Côte d’Ivoire solidifies its status as UEMOA’s economic engine
First economy of UEMOA, Côte d’Ivoire keeps strengthening its influence thanks to a blend of factors rarely seen together in the sub-region: a dynamic domestic market, modern infrastructure, a leading port activity, and an investment capacity that far exceeds its neighbours. These indicators confirm Abidjan’s position as one of the continent’s main economic hubs.
- Politique

With over 4,195 billion FCFA allocated to public investment, Côte d’Ivoire remains the primary economic driver of the West African Economic and Monetary Union (UEMOA). This level of financial commitment places the country well ahead of its regional partners and showcases its ability to simultaneously support major projects in infrastructure, transport, energy, and urban development. Budget figures highlight the scale of this effort. Côte d’Ivoire’s envelope alone far exceeds the combined amounts of Mali, Burkina Faso, and Niger. The three Sahel Alliance states together program nearly 2,100 billion FCFA in public investment, roughly half the volume mobilized by Abidjan.
The Ivorian position is equally striking when compared with the entire community area. With almost 44% of UEMOA’s programmed public investments, Côte d’Ivoire alone concentrates a considerable share of resources meant for regional economic development. Its envelope is nearly three times larger than Bénin’s, over four times that of Sénégal, and many dozens of times bigger than Guinée-Bissau’s.
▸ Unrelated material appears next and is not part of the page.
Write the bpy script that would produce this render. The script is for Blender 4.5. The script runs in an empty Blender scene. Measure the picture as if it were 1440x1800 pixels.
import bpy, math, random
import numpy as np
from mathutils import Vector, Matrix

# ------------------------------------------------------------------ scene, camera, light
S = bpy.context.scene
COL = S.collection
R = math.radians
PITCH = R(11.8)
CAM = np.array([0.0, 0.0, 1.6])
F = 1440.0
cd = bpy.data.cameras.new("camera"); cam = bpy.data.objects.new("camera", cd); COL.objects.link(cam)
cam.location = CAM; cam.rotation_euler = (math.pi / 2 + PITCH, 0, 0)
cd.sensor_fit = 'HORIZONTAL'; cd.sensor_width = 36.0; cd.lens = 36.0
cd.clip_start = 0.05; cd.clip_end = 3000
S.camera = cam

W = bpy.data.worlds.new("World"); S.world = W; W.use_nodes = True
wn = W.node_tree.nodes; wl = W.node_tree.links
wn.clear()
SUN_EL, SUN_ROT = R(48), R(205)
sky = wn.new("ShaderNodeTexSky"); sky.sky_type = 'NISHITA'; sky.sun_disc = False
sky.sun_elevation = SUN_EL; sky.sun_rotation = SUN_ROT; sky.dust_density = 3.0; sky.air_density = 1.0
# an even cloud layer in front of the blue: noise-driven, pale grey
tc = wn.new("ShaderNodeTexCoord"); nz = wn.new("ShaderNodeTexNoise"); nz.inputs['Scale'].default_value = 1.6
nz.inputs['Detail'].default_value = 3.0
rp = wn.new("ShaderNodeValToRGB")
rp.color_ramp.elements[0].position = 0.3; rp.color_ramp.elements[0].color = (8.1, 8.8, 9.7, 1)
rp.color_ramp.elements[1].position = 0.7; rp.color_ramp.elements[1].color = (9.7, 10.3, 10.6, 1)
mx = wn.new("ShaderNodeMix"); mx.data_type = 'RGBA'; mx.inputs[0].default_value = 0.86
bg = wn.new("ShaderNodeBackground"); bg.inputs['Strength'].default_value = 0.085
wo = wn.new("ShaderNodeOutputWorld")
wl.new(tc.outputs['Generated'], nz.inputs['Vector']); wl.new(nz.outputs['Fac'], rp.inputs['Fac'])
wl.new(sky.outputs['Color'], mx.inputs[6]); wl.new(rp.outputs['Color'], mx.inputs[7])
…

This financial capacity rests on the size of the Ivorian economy, now the biggest in the Union. According to economist Nouvou Berté, who holds degrees in political economy and international finance, this lead is explained by the national market size, tax revenue levels, and access to financial markets. These levers enable the country to fund large-scale programs in sectors seen as essential for economic transformation. Per capita analysis also underscores the significance of resources mobilized. Côte d’Ivoire records about 116,500 FCFA in public investment per citizen, ahead of Togo and Bénin. The gap is especially visible with Sénégal, Mali, Burkina Faso, and Niger.
Yet spending volume is not the only performance indicator. Some countries devote a larger share of their budget to investment. Togo and Bénin show ratios higher than Côte d’Ivoire’s. This perspective reminds us that beyond amounts committed, public spending efficiency remains a decisive factor. Roads, ports, universities, power grids, and industrial zones only deliver results when projects are rigorously executed and meet real economic needs.
Medium- and long-term outlooks nonetheless reinforce the country’s standing in the region. Projections from late 2025 foresee a significant rise for Côte d’Ivoire in the global economy ranking over the next fifteen years. The country’s GDP could more than double by 2040. This forecast rests on several strengths: industrial transformation is gaining ground, agro-industry stays a pillar of the economy, and exports rely on a diversified base including cocoa, gold, and energy. The Autonomous Port of Abidjan continues to play a central role in West African trade, bolstering the nation’s position as a regional logistics platform.
These various indicators reflect a reality: Côte d’Ivoire today possesses the financial means, infrastructure, and production capacity to weigh more heavily than its neighbours in UEMOA’s economy. The challenge now is to convert this economic power into lasting gains for businesses, employment, and people’s living standards.